For a music community to thrive, there has to be an active set of bands and musicians willing to play often, and sometimes together, generating more performing groups. And they have to support each other in their efforts, including recording. Durham is thick with musicians who wear many hats in the scene.

For instance, Aimee Argote of the band Des Ark also assists with the local music show on the Duke University station WXDU, 88.7 FM, a staple of local music. Philip Grosshans of The Ugglians is also a DJ at ‘XDU. Left-of-center pop band The Sames claim Zeno Gill, founder of Durham’s recent rock label Pox World Empire, and Marc Faris, a composer and performer currently teaching in the music department at Duke. Faris has, on occasion, urged his students to attend shows at local venues for assignments, giving a nudge to undergrads who might not otherwise find their way to a more varied set of local clubs.

A sense of pride in being a Durham band has grown among musicians. So when one sees rabble-rousers like Jett Rink on stage, for example, they remind folks they are from the Bull City, not Chapel Hill, not Raleigh, thank you very much. The Butchies, a lesbian-punk billboard for the reasons Durham rocks, are taking their musical message all over the country and abroad. Bands like politically minded Section Eight like to perform in new venues such as the Durham Arts Initiative, the old Mr. Shoe building, helping expand opportunities downtown. Amelia Burch, another local musician, recently taught a summer day camp on rock music for young girls, recruiting her musician friends to help and providing inspiration for the next generation of Triangle rockers.

Pox World Empire releases records by bands from many points in the Triangle, including Schooner, The Torch Marauder, Jett Rink, Gerty, Razzle, The Sames and Pleasant. And they put out a scene-defining collection to mark all the activity, entitled Compulation. Without at least one label to champion musicians and document their music, there is little glue to hold things together.

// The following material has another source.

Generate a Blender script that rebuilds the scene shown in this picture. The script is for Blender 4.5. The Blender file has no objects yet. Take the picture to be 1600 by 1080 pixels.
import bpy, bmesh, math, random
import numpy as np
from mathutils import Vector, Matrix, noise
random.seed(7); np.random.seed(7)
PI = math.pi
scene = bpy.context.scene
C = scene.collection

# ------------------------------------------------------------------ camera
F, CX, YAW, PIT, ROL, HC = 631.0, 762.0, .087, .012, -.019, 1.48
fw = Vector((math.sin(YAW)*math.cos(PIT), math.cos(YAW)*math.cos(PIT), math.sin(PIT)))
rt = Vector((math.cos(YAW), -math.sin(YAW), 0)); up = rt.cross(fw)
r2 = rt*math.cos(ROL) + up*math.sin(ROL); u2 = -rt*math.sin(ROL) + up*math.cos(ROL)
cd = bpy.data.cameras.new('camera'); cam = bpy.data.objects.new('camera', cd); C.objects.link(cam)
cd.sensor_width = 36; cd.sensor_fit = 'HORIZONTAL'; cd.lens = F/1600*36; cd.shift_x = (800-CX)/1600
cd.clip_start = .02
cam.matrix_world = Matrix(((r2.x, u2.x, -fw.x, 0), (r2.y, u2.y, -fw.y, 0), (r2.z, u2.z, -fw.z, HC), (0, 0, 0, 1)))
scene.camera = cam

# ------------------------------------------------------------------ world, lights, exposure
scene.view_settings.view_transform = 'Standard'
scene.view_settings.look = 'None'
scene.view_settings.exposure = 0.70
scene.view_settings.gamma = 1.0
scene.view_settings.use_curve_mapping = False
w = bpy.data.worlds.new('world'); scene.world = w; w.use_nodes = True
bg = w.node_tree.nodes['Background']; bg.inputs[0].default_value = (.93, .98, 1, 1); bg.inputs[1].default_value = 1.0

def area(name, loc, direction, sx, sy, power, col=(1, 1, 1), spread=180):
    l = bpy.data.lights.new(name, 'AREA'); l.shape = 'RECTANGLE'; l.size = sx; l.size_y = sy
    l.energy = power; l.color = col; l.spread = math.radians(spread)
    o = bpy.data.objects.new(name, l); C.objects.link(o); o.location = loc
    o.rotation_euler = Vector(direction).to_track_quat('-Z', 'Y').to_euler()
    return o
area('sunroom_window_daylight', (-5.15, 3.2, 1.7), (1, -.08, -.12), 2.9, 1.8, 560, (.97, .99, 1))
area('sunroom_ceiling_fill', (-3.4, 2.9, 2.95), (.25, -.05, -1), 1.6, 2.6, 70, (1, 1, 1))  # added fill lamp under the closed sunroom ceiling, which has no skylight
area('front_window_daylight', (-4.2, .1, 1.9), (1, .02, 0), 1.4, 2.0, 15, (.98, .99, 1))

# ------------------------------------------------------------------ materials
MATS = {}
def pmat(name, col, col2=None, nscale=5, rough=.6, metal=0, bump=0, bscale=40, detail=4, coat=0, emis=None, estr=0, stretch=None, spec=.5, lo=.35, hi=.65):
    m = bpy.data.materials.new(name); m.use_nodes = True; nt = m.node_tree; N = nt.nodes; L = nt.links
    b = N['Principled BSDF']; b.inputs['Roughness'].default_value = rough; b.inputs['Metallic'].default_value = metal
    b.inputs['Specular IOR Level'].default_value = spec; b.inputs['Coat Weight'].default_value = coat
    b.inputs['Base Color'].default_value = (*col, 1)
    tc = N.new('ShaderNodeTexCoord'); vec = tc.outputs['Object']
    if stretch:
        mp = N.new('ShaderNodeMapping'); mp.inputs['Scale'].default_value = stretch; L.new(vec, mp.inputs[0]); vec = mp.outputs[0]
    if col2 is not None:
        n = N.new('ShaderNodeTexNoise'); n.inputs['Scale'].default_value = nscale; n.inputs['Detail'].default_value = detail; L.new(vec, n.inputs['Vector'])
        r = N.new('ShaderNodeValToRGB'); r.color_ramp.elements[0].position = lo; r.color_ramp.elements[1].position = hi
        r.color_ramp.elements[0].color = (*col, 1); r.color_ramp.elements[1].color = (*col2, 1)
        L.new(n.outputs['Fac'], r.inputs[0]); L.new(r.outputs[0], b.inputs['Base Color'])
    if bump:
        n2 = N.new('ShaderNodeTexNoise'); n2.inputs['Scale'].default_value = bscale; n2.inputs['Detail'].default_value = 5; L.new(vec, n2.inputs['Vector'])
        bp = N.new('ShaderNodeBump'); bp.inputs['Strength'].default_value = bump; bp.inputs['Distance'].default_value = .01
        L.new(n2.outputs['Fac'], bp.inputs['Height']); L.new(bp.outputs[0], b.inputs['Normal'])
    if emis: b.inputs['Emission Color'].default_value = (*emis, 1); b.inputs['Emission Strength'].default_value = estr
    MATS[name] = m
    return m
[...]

Hip-hop collectives work the same way, with the Durham label Nodcraft affixing artists like Spitune, Notik and Living Dead together. Both Pox World Empire and Nodcraft provide recording studio opportunities for their artists, affirming the self-contained DIY ideal. Hip hop is part of the city’s lifeblood, and examples like Nodcraft abound. Without DADA, the Durham Association for Downtown Arts, and its annual Durham Music Festival–in its third installment this weekend–there would be lots less exposure for hometown bands.

New clubs like Joe & Jo’s Downtown, the newly christened Ooh La Latte and the recently revived Duke Coffeehouse provide musicians, especially rock bands, with stable, local places to play. And there are regular haunts like Ringside for dancing to live bands.

Weaving the patterns of a music scene tightly until there’s a seamless cloth tying the city together, Durham’s independent musicians have proven it does take a village…to rock.